Open MKowal2 opened 5 days ago

MKowal2 commented 5 days ago

Hi there, fantastic work! The idea and the results are very impressive :)

I was wondering if you could provide more details on how you trained the baseline GMD model. I see there are some files in the 'train' directory but running the main script runs into import errors. It would be great if you could provide the steps to train our own GMD base-model and also if you have any comments on how important the base model is to the final results (e.g., why did you train your own instead of use the original).

Thank you!

korrawe commented 1 day ago

Hi, Thank you for your kind words!

For your question, we generally test our methods without retraining the models. We only retrain MDM with Exponential Model Averaging because it makes the training more stable and gives better results. For GMD, MLD, and HuMoR, we use the original as-is.

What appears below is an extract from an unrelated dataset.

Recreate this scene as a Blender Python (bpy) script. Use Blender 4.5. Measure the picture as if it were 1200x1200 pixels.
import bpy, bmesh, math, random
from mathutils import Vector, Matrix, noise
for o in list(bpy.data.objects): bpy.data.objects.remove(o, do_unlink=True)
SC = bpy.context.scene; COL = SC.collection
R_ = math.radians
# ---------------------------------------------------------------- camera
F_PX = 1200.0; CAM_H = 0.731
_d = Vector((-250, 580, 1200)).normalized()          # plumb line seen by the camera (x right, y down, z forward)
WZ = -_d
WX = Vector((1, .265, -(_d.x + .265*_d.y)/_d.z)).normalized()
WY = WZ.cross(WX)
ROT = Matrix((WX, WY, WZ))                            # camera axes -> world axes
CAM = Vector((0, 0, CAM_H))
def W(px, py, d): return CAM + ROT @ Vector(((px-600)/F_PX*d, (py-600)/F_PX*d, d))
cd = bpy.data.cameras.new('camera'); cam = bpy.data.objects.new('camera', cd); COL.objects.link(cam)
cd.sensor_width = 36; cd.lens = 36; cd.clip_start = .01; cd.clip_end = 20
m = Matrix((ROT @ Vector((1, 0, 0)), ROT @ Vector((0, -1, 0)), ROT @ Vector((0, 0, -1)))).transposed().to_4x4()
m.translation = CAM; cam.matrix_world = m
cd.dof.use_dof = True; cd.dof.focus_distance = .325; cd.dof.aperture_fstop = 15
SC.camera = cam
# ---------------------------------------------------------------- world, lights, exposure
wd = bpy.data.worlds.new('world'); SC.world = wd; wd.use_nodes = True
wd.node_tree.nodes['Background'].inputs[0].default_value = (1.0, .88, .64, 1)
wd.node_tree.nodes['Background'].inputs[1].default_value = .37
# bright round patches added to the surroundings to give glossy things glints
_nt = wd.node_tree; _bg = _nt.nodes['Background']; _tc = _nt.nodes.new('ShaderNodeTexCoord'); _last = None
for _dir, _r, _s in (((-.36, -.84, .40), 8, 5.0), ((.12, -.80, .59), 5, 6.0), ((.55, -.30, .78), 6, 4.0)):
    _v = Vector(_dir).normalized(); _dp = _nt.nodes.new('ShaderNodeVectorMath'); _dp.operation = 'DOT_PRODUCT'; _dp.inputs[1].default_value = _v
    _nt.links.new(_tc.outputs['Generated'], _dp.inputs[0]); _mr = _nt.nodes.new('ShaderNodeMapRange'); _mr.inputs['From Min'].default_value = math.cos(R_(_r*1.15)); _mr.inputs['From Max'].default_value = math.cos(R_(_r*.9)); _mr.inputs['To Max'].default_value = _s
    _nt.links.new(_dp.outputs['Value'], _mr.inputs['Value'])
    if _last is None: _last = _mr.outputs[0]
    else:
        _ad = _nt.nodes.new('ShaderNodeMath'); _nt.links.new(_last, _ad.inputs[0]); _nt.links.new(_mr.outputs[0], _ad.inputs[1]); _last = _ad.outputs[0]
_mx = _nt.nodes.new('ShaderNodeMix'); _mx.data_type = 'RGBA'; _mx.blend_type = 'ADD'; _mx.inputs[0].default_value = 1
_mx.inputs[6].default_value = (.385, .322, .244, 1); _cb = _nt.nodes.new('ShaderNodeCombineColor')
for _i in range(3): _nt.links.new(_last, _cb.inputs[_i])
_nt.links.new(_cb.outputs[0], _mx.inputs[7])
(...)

For DNO-MLD and DNO-GMD, we need to modify the original code a bit to enable gradient propagation through the denoising chain, which is usually done by removing the torch.no_grad() decorator. We didn't provide the code for this part as it is difficult to integrate it cleanly into the original repo. This can be done by running the dno.py on top of the denoising code in those models (which you will need to modify).

There are some GMD training-related files left in the repo because we built DNO based on GMD code but I didn't have time to completely remove them.

For the second question about the importance of the base model, my intuitions are

  1. The performance of the based model matters a lot both in terms of performance upper bound and the inference speed. We want a model with fast inference but also with a good motion space - motions that look similar should be near each other in this space so that it can be easily optimized.

  2. The optimization is generally more difficult with the latent diffusion model because it adds another layer of space transformation to the pipeline. The key problem is now it is more likely the output that we want will not be in this latent space at all because there is no such motion when we train the latent encoder and decoder. How to train the encoder-decoder specifically for easier optimization will need to be investigated.

  3. We didn't test the optimization on the VQ-based latent code but we believe the optimization will be more difficult because it will be a discrete optimization and there might be a problem with token flips. But I think it is interesting to investigate.

Choosing the base model is then a question of trade-off between these factors.

I hope this is useful for you. Cheers!